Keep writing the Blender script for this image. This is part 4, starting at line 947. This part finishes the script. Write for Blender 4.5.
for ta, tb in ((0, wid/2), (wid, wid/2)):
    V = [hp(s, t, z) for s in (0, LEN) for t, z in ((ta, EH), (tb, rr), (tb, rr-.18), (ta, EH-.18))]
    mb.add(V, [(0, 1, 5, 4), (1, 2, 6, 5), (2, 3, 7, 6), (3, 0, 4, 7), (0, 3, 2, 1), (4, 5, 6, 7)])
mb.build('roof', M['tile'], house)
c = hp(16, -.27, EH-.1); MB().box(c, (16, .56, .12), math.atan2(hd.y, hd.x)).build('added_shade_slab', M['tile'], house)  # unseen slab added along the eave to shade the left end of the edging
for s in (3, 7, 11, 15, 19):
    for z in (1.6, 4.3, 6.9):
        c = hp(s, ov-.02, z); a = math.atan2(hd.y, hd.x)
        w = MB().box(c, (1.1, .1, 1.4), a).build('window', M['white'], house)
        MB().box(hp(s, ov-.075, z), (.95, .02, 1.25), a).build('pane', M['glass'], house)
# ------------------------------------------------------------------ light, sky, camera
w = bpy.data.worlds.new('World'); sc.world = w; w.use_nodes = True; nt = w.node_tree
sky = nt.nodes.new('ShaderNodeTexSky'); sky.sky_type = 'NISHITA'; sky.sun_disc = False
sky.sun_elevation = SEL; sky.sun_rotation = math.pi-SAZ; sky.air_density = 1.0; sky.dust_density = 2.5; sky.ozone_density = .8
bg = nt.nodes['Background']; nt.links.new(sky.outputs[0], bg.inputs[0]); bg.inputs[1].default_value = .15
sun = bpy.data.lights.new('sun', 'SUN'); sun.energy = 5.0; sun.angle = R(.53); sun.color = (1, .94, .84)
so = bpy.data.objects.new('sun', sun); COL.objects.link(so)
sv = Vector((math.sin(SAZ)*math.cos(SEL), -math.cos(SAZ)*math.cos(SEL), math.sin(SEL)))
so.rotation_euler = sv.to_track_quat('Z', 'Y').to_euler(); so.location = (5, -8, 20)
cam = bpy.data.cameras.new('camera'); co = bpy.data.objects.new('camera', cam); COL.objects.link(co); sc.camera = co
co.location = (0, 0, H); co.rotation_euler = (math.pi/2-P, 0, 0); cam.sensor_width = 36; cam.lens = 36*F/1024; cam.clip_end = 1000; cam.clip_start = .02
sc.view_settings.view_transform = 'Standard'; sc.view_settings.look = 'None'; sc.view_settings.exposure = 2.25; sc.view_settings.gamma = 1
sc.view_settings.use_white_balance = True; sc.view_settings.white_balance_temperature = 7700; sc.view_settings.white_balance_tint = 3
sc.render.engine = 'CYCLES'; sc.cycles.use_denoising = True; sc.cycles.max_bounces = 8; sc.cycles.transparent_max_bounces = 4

Work to be completed
Take the data above and return it exactly.

Answer
Keep writing the Blender script for this image. This is part 4, starting at line 947. This part finishes the script. Write for Blender 4.5.
for ta, tb in ((0, wid/2), (wid, wid/2)):
    V = [hp(s, t, z) for s in (0, LEN) for t, z in ((ta, EH), (tb, rr), (tb, rr-.18), (ta, EH-.18))]
    mb.add(V, [(0, 1, 5, 4), (1, 2, 6, 5), (2, 3, 7, 6), (3, 0, 4, 7), (0, 3, 2, 1), (4, 5, 6, 7)])
mb.build('roof', M['tile'], house)
c = hp(16, -.27, EH-.1); MB().box(c, (16, .56, .12), math.atan2(hd.y, hd.x)).build('added_shade_slab', M['tile'], house)  # unseen slab added along the eave to shade the left end of the edging
for s in (3, 7, 11, 15, 19):
    for z in (1.6, 4.3, 6.9):
        c = hp(s, ov-.02, z); a = math.atan2(hd.y, hd.x)
        w = MB().box(c, (1.1, .1, 1.4), a).build('window', M['white'], house)
        MB().box(hp(s, ov-.075, z), (.95, .02, 1.25), a).build('pane', M['glass'], house)
# ------------------------------------------------------------------ light, sky, camera
w = bpy.data.worlds.new('World'); sc.world = w; w.use_nodes = True; nt = w.node_tree
sky = nt.nodes.new('ShaderNodeTexSky'); sky.sky_type = 'NISHITA'; sky.sun_disc = False
sky.sun_elevation = SEL; sky.sun_rotation = math.pi-SAZ; sky.air_density = 1.0; sky.dust_density = 2.5; sky.ozone_density = .8
bg = nt.nodes['Background']; nt.links.new(sky.outputs[0], bg.inputs[0]); bg.inputs[1].default_value = .15
sun = bpy.data.lights.new('sun', 'SUN'); sun.energy = 5.0; sun.angle = R(.53); sun.color = (1, .94, .84)
so = bpy.data.objects.new('sun', sun); COL.objects.link(so)
sv = Vector((math.sin(SAZ)*math.cos(SEL), -math.cos(SAZ)*math.cos(SEL), math.sin(SEL)))
so.rotation_euler = sv.to_track_quat('Z', 'Y').to_euler(); so.location = (5, -8, 20)
cam = bpy.data.cameras.new('camera'); co = bpy.data.objects.new('camera', cam); COL.objects.link(co); sc.camera = co
co.location = (0, 0, H); co.rotation_euler = (math.pi/2-P, 0, 0); cam.sensor_width = 36; cam.lens = 36*F/1024; cam.clip_end = 1000; cam.clip_start = .02
sc.view_settings.view_transform = 'Standard'; sc.view_settings.look = 'None'; sc.view_settings.exposure = 2.25; sc.view_settings.gamma = 1
sc.view_settings.use_white_balance = True; sc.view_settings.white_balance_temperature = 7700; sc.view_settings.white_balance_tint = 3
sc.render.engine = 'CYCLES'; sc.cycles.use_denoising = True; sc.cycles.max_bounces = 8; sc.cycles.transparent_max_bounces = 4